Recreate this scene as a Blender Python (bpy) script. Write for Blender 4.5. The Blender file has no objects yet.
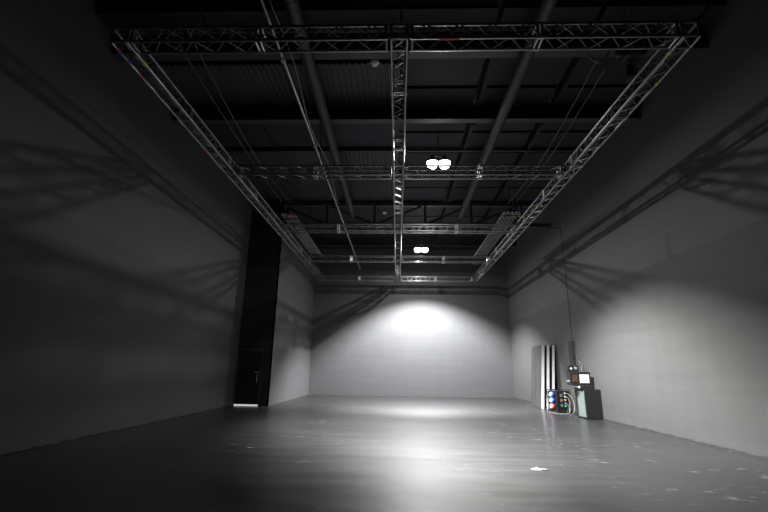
import bpy, bmesh, math, random
from mathutils import Vector, Matrix
random.seed(7)
sc = bpy.context.scene
COL = sc.collection
R = math.radians

# ------------------------------------------------------------------ materials
def mat(name, color, rough=.6, metal=0., spec=.5, noise=None, bump=None, emit=None, stretch=None):
    """noise=(scale, amount), bump=(scale, strength)"""
    m = bpy.data.materials.new(name); m.use_nodes = True
    nt = m.node_tree; b = nt.nodes['Principled BSDF']
    b.inputs['Base Color'].default_value = (*color, 1)
    b.inputs['Roughness'].default_value = rough
    b.inputs['Metallic'].default_value = metal
    b.inputs['Specular IOR Level'].default_value = spec
    if emit:
        b.inputs['Emission Color'].default_value = (*emit[0], 1)
        b.inputs['Emission Strength'].default_value = emit[1]
    if noise or bump:
        tc = nt.nodes.new('ShaderNodeTexCoord')
        mp = nt.nodes.new('ShaderNodeMapping')
        if stretch: mp.inputs['Scale'].default_value = stretch
        nt.links.new(tc.outputs['Object'], mp.inputs['Vector'])
    if noise:
        n = nt.nodes.new('ShaderNodeTexNoise'); n.inputs['Scale'].default_value = noise[0]
        n.inputs['Detail'].default_value = 5
        nt.links.new(mp.outputs['Vector'], n.inputs['Vector'])
        r = nt.nodes.new('ShaderNodeValToRGB'); k = noise[1]
        r.color_ramp.elements[0].position = .3; r.color_ramp.elements[1].position = .7
        r.color_ramp.elements[0].color = (*[c*(1-k) for c in color], 1)
        r.color_ramp.elements[1].color = (*[min(1, c*(1+k)) for c in color], 1)
        nt.links.new(n.outputs['Fac'], r.inputs['Fac'])
        nt.links.new(r.outputs['Color'], b.inputs['Base Color'])
    if bump:
        n2 = nt.nodes.new('ShaderNodeTexNoise'); n2.inputs['Scale'].default_value = bump[0]
        n2.inputs['Detail'].default_value = 4
        nt.links.new(mp.outputs['Vector'], n2.inputs['Vector'])
        bp = nt.nodes.new('ShaderNodeBump'); bp.inputs['Strength'].default_value = bump[1]
        bp.inputs['Distance'].default_value = .02
        nt.links.new(n2.outputs['Fac'], bp.inputs['Height'])
        nt.links.new(bp.outputs['Normal'], b.inputs['Normal'])
    return m

PAINT_Z = 4.03
def wall_mat(name, low, high, patch=None):
    """roller-painted block wall: darker coat up to PAINT_Z with a ragged edge, older lighter coat above"""
    m = bpy.data.materials.new(name); m.use_nodes = True
    nt = m.node_tree; N = nt.nodes; L = nt.links; b = N['Principled BSDF']
    b.inputs['Roughness'].default_value = .62
    b.inputs['Specular IOR Level'].default_value = .35
    tc = N.new('ShaderNodeTexCoord')
    sep = N.new('ShaderNodeSeparateXYZ'); L.new(tc.outputs['Object'], sep.inputs[0])
    rag = N.new('ShaderNodeTexNoise'); rag.inputs['Scale'].default_value = 2.2; rag.inputs['Detail'].default_value = 3
    L.new(tc.outputs['Object'], rag.inputs['Vector'])
    def math_(op, a, bb, clamp=False):
        n = N.new('ShaderNodeMath'); n.operation = op; n.use_clamp = clamp
        for i, v in enumerate((a, bb)):
            if isinstance(v, (int, float)): n.inputs[i].default_value = v
            else: L.new(v, n.inputs[i])
        return n.outputs[0]
    edge = math_('ADD', math_('MULTIPLY', math_('SUBTRACT', rag.outputs['Fac'], .5), .16), PAINT_Z)
    up = math_('MULTIPLY', math_('SUBTRACT', sep.outputs['Z'], edge), 30., True)
    if patch:   # a single roller stroke running up past the edge
        y0, y1, z1 = patch
        a = math_('MULTIPLY', math_('GREATER_THAN', sep.outputs['Y'], y0), math_('LESS_THAN', sep.outputs['Y'], y1))
        a = math_('MULTIPLY', a, math_('LESS_THAN', sep.outputs['Z'], z1))
        up = math_('MULTIPLY', up, math_('SUBTRACT', 1., math_('MULTIPLY', a, .8)))
    mp = N.new('ShaderNodeMapping'); mp.inputs['Scale'].default_value = (2.2, 2.2, .35)
    L.new(tc.outputs['Object'], mp.inputs['Vector'])
    n = N.new('ShaderNodeTexNoise'); n.inputs['Scale'].default_value = 1.6; n.inputs['Detail'].default_value = 6
    L.new(mp.outputs[0], n.inputs['Vector'])
    mx = N.new('ShaderNodeMix'); mx.data_type = 'RGBA'
    mx.inputs[6].default_value = (*low, 1); mx.inputs[7].default_value = (*high, 1)
    L.new(up, mx.inputs[0])
    # horizontal block courses, faint
    mp2 = N.new('ShaderNodeMapping'); mp2.inputs['Scale'].default_value = (.25, .25, 5.)
    L.new(tc.outputs['Object'], mp2.inputs['Vector'])
    n3 = N.new('ShaderNodeTexNoise'); n3.inputs['Scale'].default_value = 1.5; n3.inputs['Detail'].default_value = 2
    L.new(mp2.outputs[0], n3.inputs['Vector'])
    f = math_('ADD', math_('MULTIPLY', n.outputs['Fac'], .22), math_('MULTIPLY', n3.outputs['Fac'], .22))
    f = math_('ADD', f, .78)
    sc_ = N.new('ShaderNodeVectorMath'); sc_.operation = 'SCALE'
    L.new(mx.outputs[2], sc_.inputs[0]); L.new(f, sc_.inputs['Scale'])
    L.new(sc_.outputs[0], b.inputs['Base Color'])
    n2 = N.new('ShaderNodeTexNoise'); n2.inputs['Scale'].default_value = 26; L.new(tc.outputs['Object'], n2.inputs['Vector'])
    bp = N.new('ShaderNodeBump'); bp.inputs['Strength'].default_value = .12; bp.inputs['Distance'].default_value = .01
    L.new(n2.outputs['Fac'], bp.inputs['Height']); L.new(bp.outputs[0], b.inputs['Normal'])
    return m

def floor_mat():
    m = bpy.data.materials.new('black_floor_paint'); m.use_nodes = True
    nt = m.node_tree; N = nt.nodes; L = nt.links; b = N['Principled BSDF']
    tc = N.new('ShaderNodeTexCoord')
    n1 = N.new('ShaderNodeTexNoise'); n1.inputs['Scale'].default_value = .55; n1.inputs['Detail'].default_value = 6
    L.new(tc.outputs['Object'], n1.inputs['Vector'])
    r1 = N.new('ShaderNodeValToRGB')
    r1.color_ramp.elements[0].position = .3; r1.color_ramp.elements[0].color = (.006, .006, .0063, 1)
    r1.color_ramp.elements[1].position = .72; r1.color_ramp.elements[1].color = (.011, .011, .0114, 1)
    L.new(n1.outputs['Fac'], r1.inputs['Fac'])
    # pale scuffs: small flecks that gather in loose patches
    mp = N.new('ShaderNodeMapping'); mp.inputs['Scale'].default_value = (1., 2.1, 1.); mp.inputs['Rotation'].default_value = (0, 0, .5)
    L.new(tc.outputs['Object'], mp.inputs['Vector'])
    n2 = N.new('ShaderNodeTexNoise'); n2.inputs['Scale'].default_value = 4.2; n2.inputs['Detail'].default_value = 5
    n2.inputs['Roughness'].default_value = .62
    L.new(mp.outputs[0], n2.inputs['Vector'])
    n3 = N.new('ShaderNodeTexNoise'); n3.inputs['Scale'].default_value = .8; n3.inputs['Detail'].default_value = 2
    L.new(tc.outputs['Object'], n3.inputs['Vector'])
    ad = N.new('ShaderNodeMath'); ad.operation = 'MULTIPLY_ADD'; ad.inputs[1].default_value = .35
    L.new(n3.outputs['Fac'], ad.inputs[0]); L.new(n2.outputs['Fac'], ad.inputs[2])
    r2 = N.new('ShaderNodeValToRGB')
    r2.color_ramp.elements[0].position = .815; r2.color_ramp.elements[0].color = (0, 0, 0, 1)
    r2.color_ramp.elements[1].position = .89; r2.color_ramp.elements[1].color = (.62, .62, .62, 1)
    L.new(ad.outputs[0], r2.inputs['Fac'])
    mx = N.new('ShaderNodeMix'); mx.data_type = 'RGBA'; mx.inputs[7].default_value = (.20, .20, .204, 1)
    L.new(r2.outputs['Color'], mx.inputs[0]); L.new(r1.outputs['Color'], mx.inputs[6])
    L.new(mx.outputs[2], b.inputs['Base Color'])
    # roller laps running across: roughness and a soft swell
    mp2 = N.new('ShaderNodeMapping'); mp2.inputs['Scale'].default_value = (.5, 2.4, 1.)
    L.new(tc.outputs['Object'], mp2.inputs['Vector'])
    n4 = N.new('ShaderNodeTexNoise'); n4.inputs['Scale'].default_value = 1.3; n4.inputs['Detail'].default_value = 6
    L.new(mp2.outputs[0], n4.inputs['Vector'])
    mr = N.new('ShaderNodeMapRange'); mr.inputs[1].default_value = .3; mr.inputs[2].default_value = .7
    mr.inputs[3].default_value = .38; mr.inputs[4].default_value = .45
    L.new(n4.outputs['Fac'], mr.inputs[0]); L.new(mr.outputs[0], b.inputs['Roughness'])
    b.inputs['Specular IOR Level'].default_value = .8
    b.inputs['Coat Weight'].default_value = .20; b.inputs['Coat Roughness'].default_value = .15; b.inputs['Coat IOR'].default_value = 1.45
    n5 = N.new('ShaderNodeTexNoise'); n5.inputs['Scale'].default_value = 1.5; n5.inputs['Detail'].default_value = 4
    L.new(mp2.outputs[0], n5.inputs['Vector'])
    bp = N.new('ShaderNodeBump'); bp.inputs['Strength'].default_value = .03; bp.inputs['Distance'].default_value = .05
    L.new(n5.outputs['Fac'], bp.inputs['Height']); L.new(bp.outputs[0], b.inputs['Normal'])
    return m

M = dict(
    wall=wall_mat('grey_wall_paint', (.060, .060, .0612), (.074, .0735, .074)),
    wall_r=wall_mat('grey_wall_paint_patched', (.065, .0645, .0645), (.088, .087, .087), (9.68, 9.90, 4.62)),
    wall_b=wall_mat('grey_wall_paint_back', (.072, .0725, .074), (.072, .0725, .074)),
    black_wall=mat('black_wall_paint', (.010, .010, .011), .75, noise=(2., .25)),
    door=mat('black_door_paint', (.011, .011, .012), .45, noise=(3., .2)),
    floor=floor_mat(),
    seam=mat('dark_floor_joint', (.006, .006, .006), .9, noise=(20., .4)),
    deck=mat('black_deck', (.012, .012, .013), .7, noise=(1., .2)),
    panel=mat('black_ceiling_panel', (.0135, .0148, .019), .65, spec=.3, noise=(.8, .15)),
    corr=mat('black_corrugated_steel', (.029, .031, .035), .5, noise=(.8, .2)),
    beam=mat('black_steel_beam', (.026, .026, .029), .5, noise=(1.2, .2)),
    duct=mat('dark_duct_steel', (.030, .031, .034), .6, noise=(1.5, .15)),
    truss=mat('dark_truss_metal', (.25, .25, .256), .33, .85, noise=(4., .15)),
    truss_b=mat('dark_truss_brace', (.16, .16, .165), .42, .8),
    chrome=mat('bright_coupler_metal', (.42, .42, .43), .3, 1., noise=(8., .1)),
    pipe=mat('galvanised_pipe', (.30, .30, .31), .4, .7, noise=(5., .15)),
    cable=mat('black_cable', (.015, .015, .016), .55, noise=(9., .2)),
    gcable=mat('grey_cable', (.14, .14, .15), .5, noise=(9., .2)),
    wcable=mat('white_cable', (.20, .20, .20), .5, noise=(9., .1)),
    mesh=mat('pale_wire_mesh', (.40, .40, .40), .4, .5, noise=(7., .1)),
    blackplastic=mat('black_plastic', (.008, .008, .009), .42, noise=(7., .2)),
    case=mat('black_case_laminate', (.0045, .0048, .0052), .5, noise=(9., .25), bump=(60., .1)),
    alu=mat('case_aluminium_edge', (.28, .28, .29), .35, .9, noise=(8., .1)),
    teal=mat('lamplit_teal_side', (.12, .155, .146), .3, noise=(3., .35), stretch=(3., 3., .6)),
    white=mat('white_foam_face', (.80, .80, .79), .7, noise=(6., .06)),
    screen=mat('white_panel_face', (.45, .445, .435), .5, noise=(4., .04)),
    greyboard=mat('scuffed_grey_board', (.036, .036, .0355), .5, noise=(3., .25), stretch=(1., 1., .4)),
    darkboard=mat('black_board_face', (.010, .010, .0105), .6, noise=(3., .25)),
    plank=mat('dark_wood_board', (.012, .0115, .0105), .6, noise=(5., .3), stretch=(4., 4., .5)),
    woodedge=mat('pale_wood_edge', (.08, .075, .068), .6, noise=(6., .2)),
    blue=mat('blue_socket_plastic', (.03, .12, .50), .4, noise=(9., .1)),
    red=mat('red_plastic', (.55, .035, .03), .4, noise=(9., .1)),
    socketwhite=mat('white_socket_cap', (.36, .37, .39), .4, noise=(9., .05)),
    orange=mat('orange_plastic', (.62, .20, .03), .45, noise=(9., .1)),
    brownpanel=mat('brown_breaker_panel', (.045, .019, .010), .5, noise=(14., .4)),
    yellow=mat('yellow_tape', (.62, .55, .03), .5, noise=(9., .1)),
    lime=mat('lime_tape', (.40, .62, .04), .5, noise=(9., .1)),
    bluetape=mat('blue_tape', (.02, .09, .60), .5, noise=(9., .1)),
    redtape=mat('red_tape', (.50, .03, .03), .5, noise=(9., .1)),
    green=mat('green_socket_plastic', (.04, .35, .14), .4, noise=(9., .1)),
    label=mat('pale_label', (.70, .58, .52), .5, noise=(9., .1)),
    sill=mat('light_under_the_door', (.6, .6, .59), .45, .2, noise=(5., .1), emit=((1., .97, .93), .55)),
    steel=mat('brushed_steel', (.60, .60, .61), .3, .9, noise=(9., .1)),
    detector=mat('white_detector_plastic', (.88, .88, .87), .5, noise=(9., .03)),
    housing=mat('lamp_housing_grey', (.20, .20, .21), .45, .4, noise=(5., .1)),
    lamp=mat('lit_lamp_face', (.9, .9, .9), .5, emit=((.93, .97, 1.), 16.)),
)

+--

▸ **Exercise requirements**
Starting at the first line of the material, output exactly the lines up to and including the one with "R = math.radians". Do not include the pictures.

▸ **The reply**
Recreate this scene as a Blender Python (bpy) script. Write for Blender 4.5. The Blender file has no objects yet.
import bpy, bmesh, math, random
from mathutils import Vector, Matrix
random.seed(7)
sc = bpy.context.scene
COL = sc.collection
R = math.radians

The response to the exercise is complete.